» Directions for this task
Can you reproduce the data beneath, keeping every line exact?

◆ ◆ ◆ ◆

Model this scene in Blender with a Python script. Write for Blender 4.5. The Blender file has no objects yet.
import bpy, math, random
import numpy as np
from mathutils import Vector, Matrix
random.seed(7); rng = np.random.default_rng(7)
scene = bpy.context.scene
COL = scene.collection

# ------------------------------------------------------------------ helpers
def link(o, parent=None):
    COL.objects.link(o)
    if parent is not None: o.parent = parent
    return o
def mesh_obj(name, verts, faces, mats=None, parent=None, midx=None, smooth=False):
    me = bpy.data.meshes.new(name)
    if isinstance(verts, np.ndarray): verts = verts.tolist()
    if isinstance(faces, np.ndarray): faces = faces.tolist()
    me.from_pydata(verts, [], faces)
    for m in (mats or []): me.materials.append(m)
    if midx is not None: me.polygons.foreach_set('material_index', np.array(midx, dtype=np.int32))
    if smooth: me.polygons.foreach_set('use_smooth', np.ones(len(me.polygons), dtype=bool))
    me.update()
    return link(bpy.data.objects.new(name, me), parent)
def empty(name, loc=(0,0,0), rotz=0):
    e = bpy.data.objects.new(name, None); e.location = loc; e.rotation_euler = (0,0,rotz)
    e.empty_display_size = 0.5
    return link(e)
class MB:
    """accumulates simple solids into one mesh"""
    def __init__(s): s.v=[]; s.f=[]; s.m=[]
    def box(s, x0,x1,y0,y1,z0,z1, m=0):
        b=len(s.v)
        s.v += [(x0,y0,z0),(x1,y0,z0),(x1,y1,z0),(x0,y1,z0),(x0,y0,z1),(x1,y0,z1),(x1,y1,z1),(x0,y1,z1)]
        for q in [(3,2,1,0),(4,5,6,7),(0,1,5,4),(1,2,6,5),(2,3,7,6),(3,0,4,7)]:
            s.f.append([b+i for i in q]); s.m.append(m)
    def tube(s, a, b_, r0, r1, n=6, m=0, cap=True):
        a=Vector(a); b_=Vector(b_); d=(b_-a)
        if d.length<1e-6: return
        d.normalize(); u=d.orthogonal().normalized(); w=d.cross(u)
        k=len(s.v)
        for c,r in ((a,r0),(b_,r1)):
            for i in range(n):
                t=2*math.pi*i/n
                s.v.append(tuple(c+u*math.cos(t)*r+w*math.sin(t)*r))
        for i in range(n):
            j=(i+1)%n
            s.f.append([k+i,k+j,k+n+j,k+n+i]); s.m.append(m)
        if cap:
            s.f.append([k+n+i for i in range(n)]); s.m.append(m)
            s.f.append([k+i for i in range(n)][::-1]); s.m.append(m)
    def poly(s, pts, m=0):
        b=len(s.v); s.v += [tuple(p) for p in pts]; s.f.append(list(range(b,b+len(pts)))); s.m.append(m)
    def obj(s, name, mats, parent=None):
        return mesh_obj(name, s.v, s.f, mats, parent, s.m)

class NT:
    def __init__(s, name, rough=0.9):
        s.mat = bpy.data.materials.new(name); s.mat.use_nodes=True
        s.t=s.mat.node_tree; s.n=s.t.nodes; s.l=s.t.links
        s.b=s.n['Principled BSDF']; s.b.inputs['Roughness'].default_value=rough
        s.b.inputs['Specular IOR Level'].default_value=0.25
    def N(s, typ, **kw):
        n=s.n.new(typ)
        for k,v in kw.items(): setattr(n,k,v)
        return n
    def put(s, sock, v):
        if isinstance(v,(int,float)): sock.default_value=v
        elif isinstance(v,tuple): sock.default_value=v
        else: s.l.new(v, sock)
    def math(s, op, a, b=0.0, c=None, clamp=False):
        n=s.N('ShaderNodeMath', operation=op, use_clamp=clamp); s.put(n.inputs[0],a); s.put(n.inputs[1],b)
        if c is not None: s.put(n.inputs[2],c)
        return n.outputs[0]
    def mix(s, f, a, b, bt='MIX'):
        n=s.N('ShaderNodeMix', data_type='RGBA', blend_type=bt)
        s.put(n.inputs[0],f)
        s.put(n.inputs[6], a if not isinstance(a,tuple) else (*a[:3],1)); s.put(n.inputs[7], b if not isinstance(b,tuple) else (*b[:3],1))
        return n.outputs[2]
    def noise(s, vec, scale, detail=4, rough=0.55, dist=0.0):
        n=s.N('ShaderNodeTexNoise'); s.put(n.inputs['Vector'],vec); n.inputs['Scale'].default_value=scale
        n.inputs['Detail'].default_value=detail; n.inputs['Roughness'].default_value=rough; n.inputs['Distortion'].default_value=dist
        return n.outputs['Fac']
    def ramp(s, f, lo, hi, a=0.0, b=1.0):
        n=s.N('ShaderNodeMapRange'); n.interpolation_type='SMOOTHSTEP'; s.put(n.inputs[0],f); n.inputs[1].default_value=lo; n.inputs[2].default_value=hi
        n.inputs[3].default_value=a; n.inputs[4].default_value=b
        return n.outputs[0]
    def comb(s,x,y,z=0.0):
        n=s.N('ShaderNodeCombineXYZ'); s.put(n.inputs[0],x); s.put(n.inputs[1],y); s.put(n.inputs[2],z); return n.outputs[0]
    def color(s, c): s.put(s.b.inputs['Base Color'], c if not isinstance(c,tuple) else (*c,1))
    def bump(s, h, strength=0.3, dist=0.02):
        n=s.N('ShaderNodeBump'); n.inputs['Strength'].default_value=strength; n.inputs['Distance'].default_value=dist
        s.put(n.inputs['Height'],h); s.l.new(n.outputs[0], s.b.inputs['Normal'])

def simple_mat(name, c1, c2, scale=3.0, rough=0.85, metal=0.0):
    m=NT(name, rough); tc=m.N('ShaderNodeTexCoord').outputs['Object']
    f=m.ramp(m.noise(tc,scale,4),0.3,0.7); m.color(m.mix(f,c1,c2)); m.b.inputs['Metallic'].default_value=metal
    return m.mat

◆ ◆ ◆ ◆

» Final answer
Model this scene in Blender with a Python script. Write for Blender 4.5. The Blender file has no objects yet.
import bpy, math, random
import numpy as np
from mathutils import Vector, Matrix
random.seed(7); rng = np.random.default_rng(7)
scene = bpy.context.scene
COL = scene.collection

# ------------------------------------------------------------------ helpers
def link(o, parent=None):
    COL.objects.link(o)
    if parent is not None: o.parent = parent
    return o
def mesh_obj(name, verts, faces, mats=None, parent=None, midx=None, smooth=False):
    me = bpy.data.meshes.new(name)
    if isinstance(verts, np.ndarray): verts = verts.tolist()
    if isinstance(faces, np.ndarray): faces = faces.tolist()
    me.from_pydata(verts, [], faces)
    for m in (mats or []): me.materials.append(m)
    if midx is not None: me.polygons.foreach_set('material_index', np.array(midx, dtype=np.int32))
    if smooth: me.polygons.foreach_set('use_smooth', np.ones(len(me.polygons), dtype=bool))
    me.update()
    return link(bpy.data.objects.new(name, me), parent)
def empty(name, loc=(0,0,0), rotz=0):
    e = bpy.data.objects.new(name, None); e.location = loc; e.rotation_euler = (0,0,rotz)
    e.empty_display_size = 0.5
    return link(e)
class MB:
    """accumulates simple solids into one mesh"""
    def __init__(s): s.v=[]; s.f=[]; s.m=[]
    def box(s, x0,x1,y0,y1,z0,z1, m=0):
        b=len(s.v)
        s.v += [(x0,y0,z0),(x1,y0,z0),(x1,y1,z0),(x0,y1,z0),(x0,y0,z1),(x1,y0,z1),(x1,y1,z1),(x0,y1,z1)]
        for q in [(3,2,1,0),(4,5,6,7),(0,1,5,4),(1,2,6,5),(2,3,7,6),(3,0,4,7)]:
            s.f.append([b+i for i in q]); s.m.append(m)
    def tube(s, a, b_, r0, r1, n=6, m=0, cap=True):
        a=Vector(a); b_=Vector(b_); d=(b_-a)
        if d.length<1e-6: return
        d.normalize(); u=d.orthogonal().normalized(); w=d.cross(u)
        k=len(s.v)
        for c,r in ((a,r0),(b_,r1)):
            for i in range(n):
                t=2*math.pi*i/n
                s.v.append(tuple(c+u*math.cos(t)*r+w*math.sin(t)*r))
        for i in range(n):
            j=(i+1)%n
            s.f.append([k+i,k+j,k+n+j,k+n+i]); s.m.append(m)
        if cap:
            s.f.append([k+n+i for i in range(n)]); s.m.append(m)
            s.f.append([k+i for i in range(n)][::-1]); s.m.append(m)
    def poly(s, pts, m=0):
        b=len(s.v); s.v += [tuple(p) for p in pts]; s.f.append(list(range(b,b+len(pts)))); s.m.append(m)
    def obj(s, name, mats, parent=None):
        return mesh_obj(name, s.v, s.f, mats, parent, s.m)

class NT:
    def __init__(s, name, rough=0.9):
        s.mat = bpy.data.materials.new(name); s.mat.use_nodes=True
        s.t=s.mat.node_tree; s.n=s.t.nodes; s.l=s.t.links
        s.b=s.n['Principled BSDF']; s.b.inputs['Roughness'].default_value=rough
        s.b.inputs['Specular IOR Level'].default_value=0.25
    def N(s, typ, **kw):
        n=s.n.new(typ)
        for k,v in kw.items(): setattr(n,k,v)
        return n
    def put(s, sock, v):
        if isinstance(v,(int,float)): sock.default_value=v
        elif isinstance(v,tuple): sock.default_value=v
        else: s.l.new(v, sock)
    def math(s, op, a, b=0.0, c=None, clamp=False):
        n=s.N('ShaderNodeMath', operation=op, use_clamp=clamp); s.put(n.inputs[0],a); s.put(n.inputs[1],b)
        if c is not None: s.put(n.inputs[2],c)
        return n.outputs[0]
    def mix(s, f, a, b, bt='MIX'):
        n=s.N('ShaderNodeMix', data_type='RGBA', blend_type=bt)
        s.put(n.inputs[0],f)
        s.put(n.inputs[6], a if not isinstance(a,tuple) else (*a[:3],1)); s.put(n.inputs[7], b if not isinstance(b,tuple) else (*b[:3],1))
        return n.outputs[2]
    def noise(s, vec, scale, detail=4, rough=0.55, dist=0.0):
        n=s.N('ShaderNodeTexNoise'); s.put(n.inputs['Vector'],vec); n.inputs['Scale'].default_value=scale
        n.inputs['Detail'].default_value=detail; n.inputs['Roughness'].default_value=rough; n.inputs['Distortion'].default_value=dist
        return n.outputs['Fac']
    def ramp(s, f, lo, hi, a=0.0, b=1.0):
        n=s.N('ShaderNodeMapRange'); n.interpolation_type='SMOOTHSTEP'; s.put(n.inputs[0],f); n.inputs[1].default_value=lo; n.inputs[2].default_value=hi
        n.inputs[3].default_value=a; n.inputs[4].default_value=b
        return n.outputs[0]
    def comb(s,x,y,z=0.0):
        n=s.N('ShaderNodeCombineXYZ'); s.put(n.inputs[0],x); s.put(n.inputs[1],y); s.put(n.inputs[2],z); return n.outputs[0]
    def color(s, c): s.put(s.b.inputs['Base Color'], c if not isinstance(c,tuple) else (*c,1))
    def bump(s, h, strength=0.3, dist=0.02):
        n=s.N('ShaderNodeBump'); n.inputs['Strength'].default_value=strength; n.inputs['Distance'].default_value=dist
        s.put(n.inputs['Height'],h); s.l.new(n.outputs[0], s.b.inputs['Normal'])

def simple_mat(name, c1, c2, scale=3.0, rough=0.85, metal=0.0):
    m=NT(name, rough); tc=m.N('ShaderNodeTexCoord').outputs['Object']
    f=m.ramp(m.noise(tc,scale,4),0.3,0.7); m.color(m.mix(f,c1,c2)); m.b.inputs['Metallic'].default_value=metal
    return m.mat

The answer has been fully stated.